Возникает подозрение, что во многих своих комментариях С. В. Яковлев занимается откровенной пропагандой идей русских религиозных философов. Марксисты, материалисты, позитивисты и все прочие, кто не нравился Лосеву и не нравится его комментатору, высмеиваются и опровергаются, по отношению к ним используется уничижительная лексика. В то же время Юркевич, Соловьев, Бердяев и другие религиозные философы выставляются в выгодном свете, их идеи подаются как наиболее адекватные и т. д. Я нисколько не сомневаюсь в том, что С. В. Яковлев может иметь какое угодно мнение по поводу достоинств и недостатков той или иной философии, но зачем помещать эти свои соображения в комментарии к чужой книге, пусть даже мнение автора и совпадает с мнением комментатора?

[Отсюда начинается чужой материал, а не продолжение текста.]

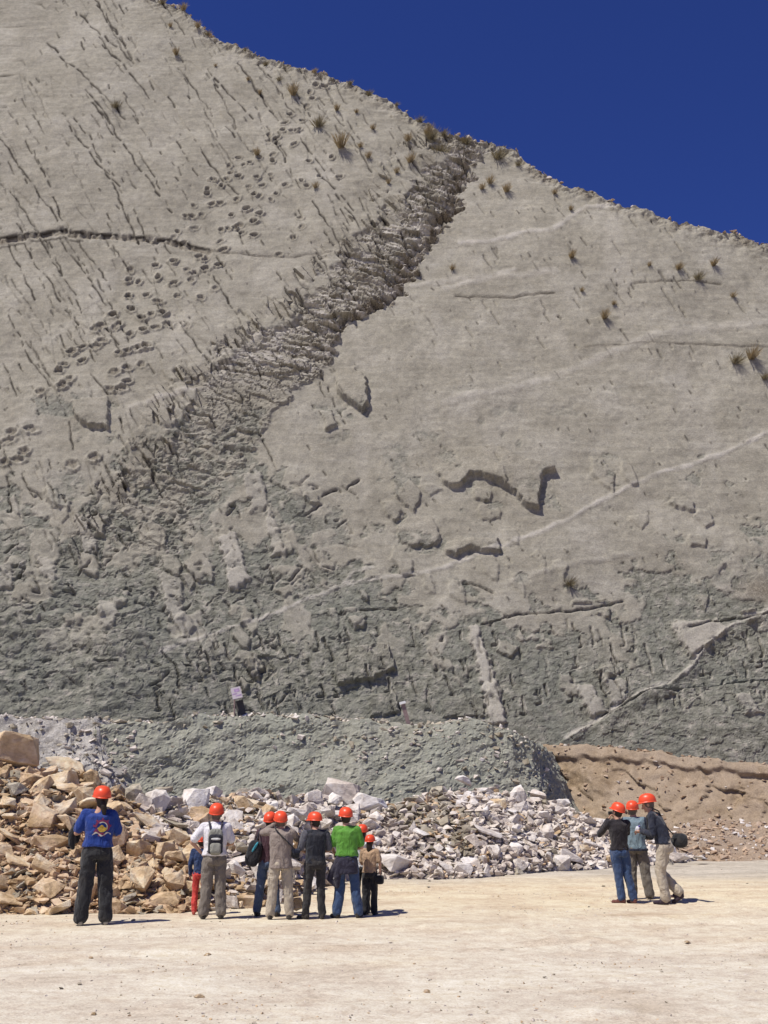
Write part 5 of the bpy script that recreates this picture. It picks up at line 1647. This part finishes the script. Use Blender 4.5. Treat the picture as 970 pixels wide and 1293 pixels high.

Но есть и еще один аспект. В начале своих комментариев С. В. Яковлев пишет буквально следующее: «И в этой причастности Лосева диалектике, ведущей к Истине, в силу причастности самим истокам разумного мироздания, можно видеть своего рода рыцарство… Рыцарство как жертвенную преданность Идеалу наряду с реализацией этого Идеала… как превосходящую все условия и потому безусловную любовь к источнику этой жизни… к роднику, к Родине; как неразрывную укорененность, нерушимую привязанность к этой Родине и готовность к ее защите, к борьбе, к подвигу. Философия — как подвиг…» (с. 429). Прошу простить за длинную цитату, но такое отношение, пусть даже к выдающемуся человеку, несколько пугает. Отсюда совсем недалеко до высказывания о Лосеве, обнаруженного мною на сайте «Дома Лосева»: «Высшая духовность, сопровождавшая каждый шаг философа при жизни, пронизывающая каждое написанное и произнесенное им слово, все же восторжествовала: великий россиянин вернулся в свои пенаты, к своим трудам, к своим ученикам: настоящим и будущим».

Куда все это ведет? Лосев все-таки ученый, а не святой (пусть даже он и принял монашеский постриг), не полководец, спасший Отечество, не государственный деятель, поднявший страну из руин. А если он ученый (и «один из…», а не самый-самый главный), то откуда такое раболепное преклонение, такой фанатизм? Разве лосевцы — это интеллигентская секта?

Не имея никакого желания оценивать творчество Лосева в целом, я просто хочу сказать, что он — фигура не вполне однозначная. Даже имяславие, приверженцем которого Лосев оставался всю свою жизнь, многие православные богословы оценивают как еретическое учение. В этом смысле кажутся весьма странными начавшиеся с недавнего времени попытки представить Лосева как некоего тайного религиозного лидера, посвятившего всю свою жизнь обращению в православие своих студентов-атеистов. Кроме того, существуют апокрифические дополнения к «Диалектике мифа» — и их подлинность пока никто не опроверг — где имеются высказывания, которые не красят не то что «великого россиянина», но вообще любого нормального человека. Например, русский народ именуется там «стадом баранов» и «многоголовой мужицкой гидрой». Учитывая все это, хотелось бы, чтобы будущие комментаторы Лосева занимались не созданием канонического образа Учителя и не боролись с многочисленными его врагами, большинство которых не в состоянии ответить, а пытались представить объективную и научно-критическую картину его творчества.

Примечания.

1. Интересно, если они господствовали, то почему в комментарии речь идет о «немногочисленной части общества»?